Research Online: Narrowband interference mitigation, spoofing interference classification

February 27, 2017  - By
Spectrum of the Adaptive Notch Filter output signal for various interference levels

Spectrum of the Adaptive Notch Filter output signal for various interference levels Photo: Adaptive Notch Filter

Limits of narrowband interference mitigation using adaptive notch filters

By J. Wendel, Frank M. Schubert, Airbus DS GmbH, and A. Rügamer and S. Taschke, Fraunhofer IIS.
Presented at ION GNSS+, September 2016.

The robustness of a GNSS receiver against interferences can be increased significantly by using an adaptive notch filter, which estimates the instantaneous frequency of the interfering signal and suppresses it. In this paper, the foundations of adaptive notch filtering are described. Then, experiments are performed with an arbitrary waveform generator for jamming signal generation combined with a space segment simulator for GNSS signal generation. The resulting signals are recorded and post-processed in a software GNSS receiver, which implements an adaptive notch filter for interference mitigation. This setup is used to demonstrate mechanisms that limit the interference mitigation capabilities of adaptive notch filters.

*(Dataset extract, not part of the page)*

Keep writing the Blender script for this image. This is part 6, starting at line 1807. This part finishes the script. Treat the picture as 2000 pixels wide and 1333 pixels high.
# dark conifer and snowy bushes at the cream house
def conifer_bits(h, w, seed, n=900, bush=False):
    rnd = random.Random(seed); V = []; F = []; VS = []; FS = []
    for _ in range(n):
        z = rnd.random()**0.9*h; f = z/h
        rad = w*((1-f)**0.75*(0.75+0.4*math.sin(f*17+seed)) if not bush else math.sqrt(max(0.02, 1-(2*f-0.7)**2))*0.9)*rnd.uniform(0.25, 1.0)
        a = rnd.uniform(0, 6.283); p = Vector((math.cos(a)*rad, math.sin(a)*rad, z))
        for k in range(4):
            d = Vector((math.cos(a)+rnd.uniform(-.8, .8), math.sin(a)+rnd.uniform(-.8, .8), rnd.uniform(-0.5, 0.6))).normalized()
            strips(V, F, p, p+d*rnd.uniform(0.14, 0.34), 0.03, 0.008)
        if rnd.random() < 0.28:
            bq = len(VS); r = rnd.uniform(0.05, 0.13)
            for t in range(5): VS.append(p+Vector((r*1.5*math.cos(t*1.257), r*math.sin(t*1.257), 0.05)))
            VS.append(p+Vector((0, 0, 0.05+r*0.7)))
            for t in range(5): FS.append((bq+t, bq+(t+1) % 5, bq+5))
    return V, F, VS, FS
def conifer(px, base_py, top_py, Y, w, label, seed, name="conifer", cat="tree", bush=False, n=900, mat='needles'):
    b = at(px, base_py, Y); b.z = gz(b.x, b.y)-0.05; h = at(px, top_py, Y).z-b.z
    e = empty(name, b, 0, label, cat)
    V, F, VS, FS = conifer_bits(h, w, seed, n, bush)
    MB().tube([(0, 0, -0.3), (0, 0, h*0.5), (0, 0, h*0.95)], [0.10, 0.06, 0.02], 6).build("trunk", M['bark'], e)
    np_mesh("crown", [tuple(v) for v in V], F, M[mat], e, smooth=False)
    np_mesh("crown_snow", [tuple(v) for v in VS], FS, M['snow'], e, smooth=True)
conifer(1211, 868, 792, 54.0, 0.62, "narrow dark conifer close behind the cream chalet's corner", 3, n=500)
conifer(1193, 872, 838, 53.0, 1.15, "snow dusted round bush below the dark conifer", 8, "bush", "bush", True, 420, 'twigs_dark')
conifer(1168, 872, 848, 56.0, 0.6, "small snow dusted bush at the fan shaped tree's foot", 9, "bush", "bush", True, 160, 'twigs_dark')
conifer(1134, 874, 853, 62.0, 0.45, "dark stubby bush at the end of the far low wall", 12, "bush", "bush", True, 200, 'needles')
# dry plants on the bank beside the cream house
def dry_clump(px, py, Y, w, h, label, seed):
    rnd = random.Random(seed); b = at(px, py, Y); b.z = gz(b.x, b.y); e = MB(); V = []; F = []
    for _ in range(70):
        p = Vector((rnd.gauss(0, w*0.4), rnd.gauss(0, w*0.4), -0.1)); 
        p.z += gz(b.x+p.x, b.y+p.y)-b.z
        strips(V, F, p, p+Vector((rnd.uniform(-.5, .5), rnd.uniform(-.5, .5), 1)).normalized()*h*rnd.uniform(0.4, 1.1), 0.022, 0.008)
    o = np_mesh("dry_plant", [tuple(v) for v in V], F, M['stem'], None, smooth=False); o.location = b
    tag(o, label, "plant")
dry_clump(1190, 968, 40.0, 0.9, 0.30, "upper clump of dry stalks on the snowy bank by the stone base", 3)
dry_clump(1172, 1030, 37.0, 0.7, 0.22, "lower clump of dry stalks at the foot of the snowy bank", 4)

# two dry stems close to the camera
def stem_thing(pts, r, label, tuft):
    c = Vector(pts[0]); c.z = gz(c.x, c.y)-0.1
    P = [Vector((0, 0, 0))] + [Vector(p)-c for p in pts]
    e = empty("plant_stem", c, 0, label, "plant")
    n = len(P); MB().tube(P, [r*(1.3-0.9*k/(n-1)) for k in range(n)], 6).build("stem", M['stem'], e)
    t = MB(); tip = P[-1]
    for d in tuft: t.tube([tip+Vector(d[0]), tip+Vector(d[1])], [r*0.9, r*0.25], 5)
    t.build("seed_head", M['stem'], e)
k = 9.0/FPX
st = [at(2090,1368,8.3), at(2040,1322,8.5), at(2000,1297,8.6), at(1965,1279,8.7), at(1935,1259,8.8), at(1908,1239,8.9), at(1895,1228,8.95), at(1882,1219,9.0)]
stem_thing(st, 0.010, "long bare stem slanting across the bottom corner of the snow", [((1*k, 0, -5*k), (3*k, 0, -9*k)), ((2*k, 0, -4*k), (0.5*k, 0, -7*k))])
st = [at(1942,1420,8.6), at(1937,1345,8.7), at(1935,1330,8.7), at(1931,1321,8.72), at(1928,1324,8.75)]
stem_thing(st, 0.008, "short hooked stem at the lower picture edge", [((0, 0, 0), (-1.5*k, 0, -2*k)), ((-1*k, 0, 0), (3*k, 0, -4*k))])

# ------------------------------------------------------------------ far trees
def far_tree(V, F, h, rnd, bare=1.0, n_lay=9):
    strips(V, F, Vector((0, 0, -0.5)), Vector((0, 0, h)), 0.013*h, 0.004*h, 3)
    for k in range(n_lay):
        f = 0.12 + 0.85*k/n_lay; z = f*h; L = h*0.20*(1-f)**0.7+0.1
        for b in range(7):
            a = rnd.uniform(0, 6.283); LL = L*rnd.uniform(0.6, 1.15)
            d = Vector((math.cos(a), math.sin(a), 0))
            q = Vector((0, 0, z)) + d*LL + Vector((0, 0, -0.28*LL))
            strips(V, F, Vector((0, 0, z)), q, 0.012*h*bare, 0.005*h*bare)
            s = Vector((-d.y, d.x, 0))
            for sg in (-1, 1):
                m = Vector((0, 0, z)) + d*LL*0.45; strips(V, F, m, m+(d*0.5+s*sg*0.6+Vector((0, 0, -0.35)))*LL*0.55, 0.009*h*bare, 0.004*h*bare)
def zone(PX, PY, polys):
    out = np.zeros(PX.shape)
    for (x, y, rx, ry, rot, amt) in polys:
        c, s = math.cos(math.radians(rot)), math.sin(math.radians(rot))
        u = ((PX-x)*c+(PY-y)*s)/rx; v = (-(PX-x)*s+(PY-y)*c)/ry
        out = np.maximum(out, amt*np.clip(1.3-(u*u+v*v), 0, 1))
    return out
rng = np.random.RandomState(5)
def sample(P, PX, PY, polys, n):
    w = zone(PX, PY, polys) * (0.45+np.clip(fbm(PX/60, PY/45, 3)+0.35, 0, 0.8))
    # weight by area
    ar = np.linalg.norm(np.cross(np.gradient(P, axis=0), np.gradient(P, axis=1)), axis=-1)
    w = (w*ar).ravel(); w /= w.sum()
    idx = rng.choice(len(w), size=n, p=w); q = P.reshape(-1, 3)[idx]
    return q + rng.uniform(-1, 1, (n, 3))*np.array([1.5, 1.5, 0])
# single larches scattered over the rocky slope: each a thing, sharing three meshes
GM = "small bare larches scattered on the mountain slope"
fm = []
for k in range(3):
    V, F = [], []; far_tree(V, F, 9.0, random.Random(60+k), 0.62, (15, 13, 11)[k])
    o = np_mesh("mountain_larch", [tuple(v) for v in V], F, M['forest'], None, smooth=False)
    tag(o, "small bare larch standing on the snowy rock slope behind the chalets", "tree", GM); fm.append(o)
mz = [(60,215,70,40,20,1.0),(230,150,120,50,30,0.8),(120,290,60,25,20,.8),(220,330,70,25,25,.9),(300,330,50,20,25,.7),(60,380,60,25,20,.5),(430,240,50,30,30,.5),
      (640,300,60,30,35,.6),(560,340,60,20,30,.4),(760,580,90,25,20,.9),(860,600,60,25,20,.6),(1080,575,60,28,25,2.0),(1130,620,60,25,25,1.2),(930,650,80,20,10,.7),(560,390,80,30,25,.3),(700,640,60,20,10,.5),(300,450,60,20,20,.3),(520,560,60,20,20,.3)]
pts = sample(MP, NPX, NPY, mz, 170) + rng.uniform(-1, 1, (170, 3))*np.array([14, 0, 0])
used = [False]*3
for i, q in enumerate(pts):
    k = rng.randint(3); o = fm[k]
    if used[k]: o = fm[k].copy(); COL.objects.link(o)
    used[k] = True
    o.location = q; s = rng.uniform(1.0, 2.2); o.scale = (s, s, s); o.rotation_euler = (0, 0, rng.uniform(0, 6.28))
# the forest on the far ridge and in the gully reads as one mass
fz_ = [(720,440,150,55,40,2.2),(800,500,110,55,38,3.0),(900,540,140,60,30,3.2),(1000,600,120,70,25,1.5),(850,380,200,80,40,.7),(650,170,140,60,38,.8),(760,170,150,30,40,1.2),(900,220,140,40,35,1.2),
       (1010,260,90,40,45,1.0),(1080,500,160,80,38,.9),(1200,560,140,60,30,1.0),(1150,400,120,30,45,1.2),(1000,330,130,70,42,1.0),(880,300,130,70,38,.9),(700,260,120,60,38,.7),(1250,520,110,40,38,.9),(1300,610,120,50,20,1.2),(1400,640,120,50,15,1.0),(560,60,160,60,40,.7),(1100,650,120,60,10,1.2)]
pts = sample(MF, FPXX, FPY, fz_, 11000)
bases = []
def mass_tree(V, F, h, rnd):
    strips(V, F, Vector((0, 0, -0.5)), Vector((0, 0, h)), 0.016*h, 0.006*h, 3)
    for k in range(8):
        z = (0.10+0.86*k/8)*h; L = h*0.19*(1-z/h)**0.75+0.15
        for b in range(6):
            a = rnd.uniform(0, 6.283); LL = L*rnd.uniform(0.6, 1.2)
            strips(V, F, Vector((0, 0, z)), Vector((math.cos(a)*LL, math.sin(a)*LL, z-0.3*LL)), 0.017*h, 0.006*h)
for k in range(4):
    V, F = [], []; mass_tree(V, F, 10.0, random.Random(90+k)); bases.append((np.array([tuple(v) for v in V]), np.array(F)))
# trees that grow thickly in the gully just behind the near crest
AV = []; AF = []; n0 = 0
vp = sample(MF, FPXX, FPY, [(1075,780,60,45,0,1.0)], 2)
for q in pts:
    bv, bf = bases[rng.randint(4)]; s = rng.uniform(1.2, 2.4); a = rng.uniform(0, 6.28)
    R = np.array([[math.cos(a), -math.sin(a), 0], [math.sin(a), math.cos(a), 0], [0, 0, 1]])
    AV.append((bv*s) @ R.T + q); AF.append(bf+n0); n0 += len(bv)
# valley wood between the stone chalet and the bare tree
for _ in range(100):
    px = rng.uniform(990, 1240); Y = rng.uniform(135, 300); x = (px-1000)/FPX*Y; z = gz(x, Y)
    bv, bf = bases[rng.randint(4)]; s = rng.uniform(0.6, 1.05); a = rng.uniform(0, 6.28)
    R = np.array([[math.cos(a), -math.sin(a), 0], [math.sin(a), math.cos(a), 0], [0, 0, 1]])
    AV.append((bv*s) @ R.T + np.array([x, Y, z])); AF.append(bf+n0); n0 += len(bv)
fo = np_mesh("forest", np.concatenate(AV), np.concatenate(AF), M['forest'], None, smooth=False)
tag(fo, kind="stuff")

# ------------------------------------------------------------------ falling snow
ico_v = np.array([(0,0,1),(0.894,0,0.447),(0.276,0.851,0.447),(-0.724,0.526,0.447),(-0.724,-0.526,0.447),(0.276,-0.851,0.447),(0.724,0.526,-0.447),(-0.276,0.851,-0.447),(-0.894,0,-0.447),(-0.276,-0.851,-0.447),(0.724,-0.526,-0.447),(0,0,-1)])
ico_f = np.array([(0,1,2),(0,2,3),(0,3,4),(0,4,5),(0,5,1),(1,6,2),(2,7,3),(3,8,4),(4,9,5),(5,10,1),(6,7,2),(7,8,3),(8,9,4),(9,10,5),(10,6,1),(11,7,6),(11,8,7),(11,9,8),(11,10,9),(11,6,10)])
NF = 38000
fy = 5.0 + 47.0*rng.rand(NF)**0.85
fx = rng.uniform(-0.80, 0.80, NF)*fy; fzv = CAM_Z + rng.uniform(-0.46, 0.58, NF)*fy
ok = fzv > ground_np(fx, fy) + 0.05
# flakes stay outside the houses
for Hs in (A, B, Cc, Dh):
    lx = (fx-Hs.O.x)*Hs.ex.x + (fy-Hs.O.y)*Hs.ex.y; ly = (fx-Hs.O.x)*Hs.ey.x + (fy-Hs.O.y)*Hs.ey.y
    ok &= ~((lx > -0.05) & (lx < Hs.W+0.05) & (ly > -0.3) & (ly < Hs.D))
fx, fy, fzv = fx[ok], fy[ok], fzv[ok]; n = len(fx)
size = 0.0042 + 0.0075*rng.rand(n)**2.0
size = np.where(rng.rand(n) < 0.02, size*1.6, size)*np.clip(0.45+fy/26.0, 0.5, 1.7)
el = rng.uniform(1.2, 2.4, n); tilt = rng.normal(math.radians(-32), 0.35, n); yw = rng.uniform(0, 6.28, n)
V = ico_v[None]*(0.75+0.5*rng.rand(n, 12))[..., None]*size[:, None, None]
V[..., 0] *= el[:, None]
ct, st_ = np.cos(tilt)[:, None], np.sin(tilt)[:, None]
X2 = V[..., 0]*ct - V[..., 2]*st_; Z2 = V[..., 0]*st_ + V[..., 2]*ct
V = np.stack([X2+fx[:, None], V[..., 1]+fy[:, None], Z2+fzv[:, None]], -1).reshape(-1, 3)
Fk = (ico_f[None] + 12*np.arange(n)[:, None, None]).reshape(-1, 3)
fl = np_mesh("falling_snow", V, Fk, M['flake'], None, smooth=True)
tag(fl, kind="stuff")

Spoofing, jamming and multipath interference classification using a maximum-likelihood multi-tap multipath estimator

By Jason N. Gross, West Virginia University and Todd E. Humphreys, University of Texas at Austin.
Presented at ION ITM, January 2017.

This paper experimentally evaluates the application of existing multipath mitigation technology in conjunction with in-band power monitoring for the purpose of GNSS interference classification. Interference detection and classification metrics derived from the output of a multiple-correlation tap, maximum-likelihood multipath estimator are jointly used for the alarming the presence of GNSS spoofing, jamming or multipath. This approach is evaluated against a dozen sets of deep urban multipath recordings, several recordings of wideband jammers at several different power levels, and clean static data recordings. Two detection approaches are proposed, and one is shown to be better at discriminating between spoofing and jamming attacks.